:: Aim of the exercise ::
Give the data below again, word for word.

:: Source material ::

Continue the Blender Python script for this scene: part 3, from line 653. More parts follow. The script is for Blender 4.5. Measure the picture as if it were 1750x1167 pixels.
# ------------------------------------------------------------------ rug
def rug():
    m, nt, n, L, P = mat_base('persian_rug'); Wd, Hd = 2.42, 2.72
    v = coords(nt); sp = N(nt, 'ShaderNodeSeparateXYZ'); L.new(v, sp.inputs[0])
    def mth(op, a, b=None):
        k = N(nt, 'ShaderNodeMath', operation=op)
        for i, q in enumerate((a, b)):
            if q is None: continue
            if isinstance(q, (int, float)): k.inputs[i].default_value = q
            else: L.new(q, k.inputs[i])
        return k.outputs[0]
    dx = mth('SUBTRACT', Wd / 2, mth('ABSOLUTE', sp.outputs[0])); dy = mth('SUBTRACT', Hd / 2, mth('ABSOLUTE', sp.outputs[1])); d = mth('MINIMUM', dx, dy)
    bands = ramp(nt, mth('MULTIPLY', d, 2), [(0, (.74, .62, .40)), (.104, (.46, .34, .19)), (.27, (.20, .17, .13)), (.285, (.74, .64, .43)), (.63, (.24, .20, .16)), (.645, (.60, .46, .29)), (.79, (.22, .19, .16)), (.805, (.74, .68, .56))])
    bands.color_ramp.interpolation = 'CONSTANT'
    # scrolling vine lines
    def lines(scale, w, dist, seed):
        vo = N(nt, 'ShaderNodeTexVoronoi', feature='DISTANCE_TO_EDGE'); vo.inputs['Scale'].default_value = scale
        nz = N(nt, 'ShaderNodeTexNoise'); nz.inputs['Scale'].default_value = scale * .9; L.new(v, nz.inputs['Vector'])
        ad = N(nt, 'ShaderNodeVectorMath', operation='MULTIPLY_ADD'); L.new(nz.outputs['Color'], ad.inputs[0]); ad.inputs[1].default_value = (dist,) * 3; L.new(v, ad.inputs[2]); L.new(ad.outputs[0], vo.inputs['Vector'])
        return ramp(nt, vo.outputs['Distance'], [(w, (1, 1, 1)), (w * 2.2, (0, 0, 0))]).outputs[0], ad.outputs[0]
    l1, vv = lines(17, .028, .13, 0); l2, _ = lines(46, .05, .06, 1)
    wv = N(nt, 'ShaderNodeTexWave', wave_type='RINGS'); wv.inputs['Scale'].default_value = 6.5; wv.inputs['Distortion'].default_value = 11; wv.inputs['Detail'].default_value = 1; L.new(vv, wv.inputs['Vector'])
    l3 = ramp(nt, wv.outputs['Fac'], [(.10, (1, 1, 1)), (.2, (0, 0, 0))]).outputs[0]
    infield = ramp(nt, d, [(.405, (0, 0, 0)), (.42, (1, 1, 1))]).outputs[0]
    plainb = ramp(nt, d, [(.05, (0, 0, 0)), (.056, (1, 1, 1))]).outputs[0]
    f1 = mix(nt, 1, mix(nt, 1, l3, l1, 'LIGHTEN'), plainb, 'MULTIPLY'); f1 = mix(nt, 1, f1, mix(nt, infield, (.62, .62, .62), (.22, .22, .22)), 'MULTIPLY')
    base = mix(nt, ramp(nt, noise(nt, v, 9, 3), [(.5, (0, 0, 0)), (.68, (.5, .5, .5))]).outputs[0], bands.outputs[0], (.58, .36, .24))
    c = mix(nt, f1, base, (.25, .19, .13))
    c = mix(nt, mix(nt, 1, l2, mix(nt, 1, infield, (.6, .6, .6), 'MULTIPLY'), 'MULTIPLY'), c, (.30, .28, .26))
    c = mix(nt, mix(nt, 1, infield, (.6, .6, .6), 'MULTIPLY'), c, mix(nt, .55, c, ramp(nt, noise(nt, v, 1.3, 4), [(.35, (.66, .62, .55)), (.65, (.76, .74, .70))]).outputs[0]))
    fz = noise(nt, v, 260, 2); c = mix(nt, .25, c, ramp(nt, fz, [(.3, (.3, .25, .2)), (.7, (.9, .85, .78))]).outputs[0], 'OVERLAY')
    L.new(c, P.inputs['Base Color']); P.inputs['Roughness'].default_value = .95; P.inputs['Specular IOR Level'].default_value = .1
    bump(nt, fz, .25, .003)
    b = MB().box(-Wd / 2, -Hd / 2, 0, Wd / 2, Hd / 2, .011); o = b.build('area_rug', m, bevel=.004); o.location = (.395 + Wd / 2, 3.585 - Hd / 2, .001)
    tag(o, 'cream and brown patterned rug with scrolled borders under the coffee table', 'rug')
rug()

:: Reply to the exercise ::
Continue the Blender Python script for this scene: part 3, from line 653. More parts follow. The script is for Blender 4.5. Measure the picture as if it were 1750x1167 pixels.
# ------------------------------------------------------------------ rug
def rug():
    m, nt, n, L, P = mat_base('persian_rug'); Wd, Hd = 2.42, 2.72
    v = coords(nt); sp = N(nt, 'ShaderNodeSeparateXYZ'); L.new(v, sp.inputs[0])
    def mth(op, a, b=None):
        k = N(nt, 'ShaderNodeMath', operation=op)
        for i, q in enumerate((a, b)):
            if q is None: continue
            if isinstance(q, (int, float)): k.inputs[i].default_value = q
            else: L.new(q, k.inputs[i])
        return k.outputs[0]
    dx = mth('SUBTRACT', Wd / 2, mth('ABSOLUTE', sp.outputs[0])); dy = mth('SUBTRACT', Hd / 2, mth('ABSOLUTE', sp.outputs[1])); d = mth('MINIMUM', dx, dy)
    bands = ramp(nt, mth('MULTIPLY', d, 2), [(0, (.74, .62, .40)), (.104, (.46, .34, .19)), (.27, (.20, .17, .13)), (.285, (.74, .64, .43)), (.63, (.24, .20, .16)), (.645, (.60, .46, .29)), (.79, (.22, .19, .16)), (.805, (.74, .68, .56))])
    bands.color_ramp.interpolation = 'CONSTANT'
    # scrolling vine lines
    def lines(scale, w, dist, seed):
        vo = N(nt, 'ShaderNodeTexVoronoi', feature='DISTANCE_TO_EDGE'); vo.inputs['Scale'].default_value = scale
        nz = N(nt, 'ShaderNodeTexNoise'); nz.inputs['Scale'].default_value = scale * .9; L.new(v, nz.inputs['Vector'])
        ad = N(nt, 'ShaderNodeVectorMath', operation='MULTIPLY_ADD'); L.new(nz.outputs['Color'], ad.inputs[0]); ad.inputs[1].default_value = (dist,) * 3; L.new(v, ad.inputs[2]); L.new(ad.outputs[0], vo.inputs['Vector'])
        return ramp(nt, vo.outputs['Distance'], [(w, (1, 1, 1)), (w * 2.2, (0, 0, 0))]).outputs[0], ad.outputs[0]
    l1, vv = lines(17, .028, .13, 0); l2, _ = lines(46, .05, .06, 1)
    wv = N(nt, 'ShaderNodeTexWave', wave_type='RINGS'); wv.inputs['Scale'].default_value = 6.5; wv.inputs['Distortion'].default_value = 11; wv.inputs['Detail'].default_value = 1; L.new(vv, wv.inputs['Vector'])
    l3 = ramp(nt, wv.outputs['Fac'], [(.10, (1, 1, 1)), (.2, (0, 0, 0))]).outputs[0]
    infield = ramp(nt, d, [(.405, (0, 0, 0)), (.42, (1, 1, 1))]).outputs[0]
    plainb = ramp(nt, d, [(.05, (0, 0, 0)), (.056, (1, 1, 1))]).outputs[0]
    f1 = mix(nt, 1, mix(nt, 1, l3, l1, 'LIGHTEN'), plainb, 'MULTIPLY'); f1 = mix(nt, 1, f1, mix(nt, infield, (.62, .62, .62), (.22, .22, .22)), 'MULTIPLY')
    base = mix(nt, ramp(nt, noise(nt, v, 9, 3), [(.5, (0, 0, 0)), (.68, (.5, .5, .5))]).outputs[0], bands.outputs[0], (.58, .36, .24))
    c = mix(nt, f1, base, (.25, .19, .13))
    c = mix(nt, mix(nt, 1, l2, mix(nt, 1, infield, (.6, .6, .6), 'MULTIPLY'), 'MULTIPLY'), c, (.30, .28, .26))
    c = mix(nt, mix(nt, 1, infield, (.6, .6, .6), 'MULTIPLY'), c, mix(nt, .55, c, ramp(nt, noise(nt, v, 1.3, 4), [(.35, (.66, .62, .55)), (.65, (.76, .74, .70))]).outputs[0]))
    fz = noise(nt, v, 260, 2); c = mix(nt, .25, c, ramp(nt, fz, [(.3, (.3, .25, .2)), (.7, (.9, .85, .78))]).outputs[0], 'OVERLAY')
    L.new(c, P.inputs['Base Color']); P.inputs['Roughness'].default_value = .95; P.inputs['Specular IOR Level'].default_value = .1
    bump(nt, fz, .25, .003)
    b = MB().box(-Wd / 2, -Hd / 2, 0, Wd / 2, Hd / 2, .011); o = b.build('area_rug', m, bevel=.004); o.location = (.395 + Wd / 2, 3.585 - Hd / 2, .001)
    tag(o, 'cream and brown patterned rug with scrolled borders under the coffee table', 'rug')
rug()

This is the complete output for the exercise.